Di ruang Hotel Grand Q, Kota Gorontalo, Kamis (11/9/2025), bukan sekadar diskusi biasa yang berlangsung. Focus group discussion yang digelar Dinas Arsip dan Perpustakaan Provinsi Gorontalo itu menjadi ruang refleksi kolektif untuk merumuskan kembali jati diri budaya Gorontalo di tengah gelombang perubahan zaman.
Gubernur Gorontalo Gusnar Ismail dengan tegas menegaskan komitmennya untuk menjaga dan mengembangkan adat Gorontalo, dengan satu syarat mutlak: ia harus tetap selaras dengan nilai-nilai agama. Bagi Gusnar, relasi antara adat dan agama bukanlah dua kutub yang berjauhan, melainkan dua sisi dari mata uang yang sama dalam kehidupan masyarakat Gorontalo.
“Adat Bersendikan Syara, Syara Bersendikan Kitabullah” – filosofi turun-temurun ini digaungkan kembali sebagai pedoman hidup. Dalam pemaparannya, Gusnar memetakan secara jelas bahwa adat menempati posisi sebagai nilai dasar yang berada satu tingkat di bawah agama, sekaligus mengadopsi nilai-nilai syariat. Ini adalah sebuah rumusan kebudayaan yang mencoba menjaga kearifan lokal tanpa mengabaikan ajaran agama.

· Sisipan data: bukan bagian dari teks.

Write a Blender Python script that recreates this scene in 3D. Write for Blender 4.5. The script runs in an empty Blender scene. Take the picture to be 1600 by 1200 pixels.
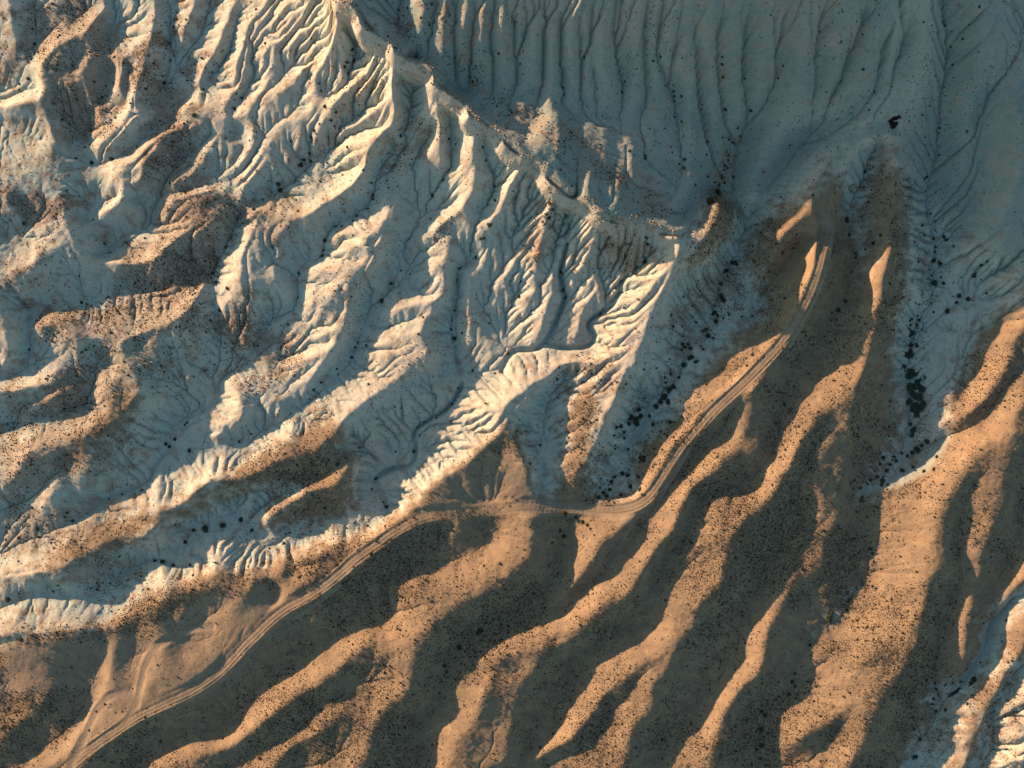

Yang menarik, Gusnar melihat eksistensi adat Gorontalo bukan hanya sebagai warisan mati, melainkan sebagai living tradition yang masih mengatur denyut nadi kehidupan masyarakat. “Sejak dalam kandungan hingga ke liang lahat, kehidupan masyarakat Gorontalo diatur oleh tata urutan adat,” ujarnya. Pernyataan ini mengungkap betapa adat telah menjadi kerangka acuan yang memberi makna pada setiap tahapan hidup manusia Gorontalo.
Namun, Gusnar tidak menutup mata terhadap realitas terkini. Ia menyoroti masih adanya perbedaan tafsir dalam pelaksanaan adat. Perbedaan interpretasi ini wajar dalam masyarakat yang dinamis, tetapi perlu direspons secara bijak. Untuk itulah, Pemerintah Provinsi Gorontalo telah membentuk Kelompok Kerja (Pokja) Adat sebagai wadah untuk menampung masukan dari berbagai pihak, sekaligus menindaklanjuti revisi peraturan daerah tentang lembaga adat.
Langkah strategis ini menunjukkan keseriusan pemerintah dalam merawat kebudayaan Gorontalo tidak sekadar sebagai simbol, melainkan sebagai sistem nilai yang terlembagakan. Pembentukan Pokja Adat menjadi jembatan antara tradisi dan modernitas, antara kelestarian dan perkembangan.
Harapan Gusnar jelas: forum ini dapat menghasilkan rumusan baru yang memperkaya pemahaman masyarakat serta menjadi rujukan dalam pengembangan adat Gorontalo. Ini adalah upaya untuk merawat akar sambil tetap membiarkan pohon kebudayaan Gorontalo tumbuh berkembang sesuai zamannya.
Dalam perspektif kebudayaan, apa yang dilakukan Gusnar dan pemerintah Gorontalo adalah upaya menjaga “memori kolektif” masyarakat Gorontalo – merawat tradisi bukan sebagai beban masa lalu, melainkan sebagai kompas untuk menghadapi masa depan, dengan tetap berpijak pada prinsip “Adat Bersendikan Syara, Syara Bersendikan Kitabullah.”